A Separate Place - by Charles Jones
Did you know there is a book about La Honda with old photos from the 1970's and published by the Sierra Club? You may recognize some of the characters mentioned in it or others artfully photographed by Susan Friedman. A great photo, for example, of Limey Kaye is on page 82 (also see Bill Underwood's "putting you in the Limey Light" page for more photos of Limey - http://www.geocities.com/SunsetStrip/4495/limeylight.html )
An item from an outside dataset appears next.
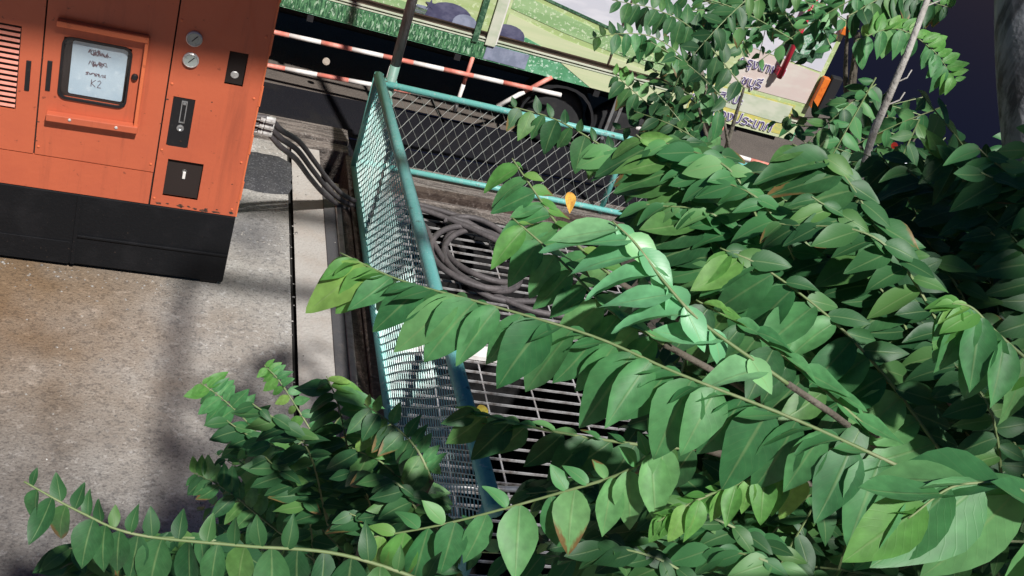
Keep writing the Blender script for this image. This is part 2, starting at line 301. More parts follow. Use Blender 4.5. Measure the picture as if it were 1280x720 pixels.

The jacket cover of the book says, "It is a place people feel in their bones, La Honda - a place made special by the precarious balance existing between the land and the people…Jones offers a portrait of a town as a living community. He gives us old Gus, who embodies the spirit of La Honda, living easily, for whom the distant past and the new day are equally exciting. He gives us Mac and Grace, founders of the Boots and Saddle tavern, made famous by the Merry Pranksters. And he gives us the soul of the town, all as if he were revealing, like a lover, the secrets of his self.
Jone's La Honda is a place joining the old traditions to new values without destroying either. But while La Honda is a separate place by virtue of this fact, the town is only 50 miles from the heart of San Francisco…Only a hard and frenzied fight by La Hondians prevented construction of a dam which would have undoubtedly fulfilled the conditions: given a projected population of 160,000 in the year 2080…And perhaps the most ominous of the signs is the violence, trouble imported into town on La Honda carnival days, which attracted people who understood nothing of La Honda's life, and who destroyed a life.
Jones is saddened by this tragedy and by all it portends. Therefore, he takes a chance of opening La Honda to the world, of inviting outsiders to know the town, for in this knowledge lies La Honda's only chance for all places like it. For Jones feels, if more people can be made to understand its separateness, then perhaps it can survive."
Unfortunately this book was published in 1974 and is no longer in print. Jones was a longtime resident of La Honda when he wrote this book, and he was able to poetically capture the soul of the town. It presents La Honda as a very special place - which, of course, it still is.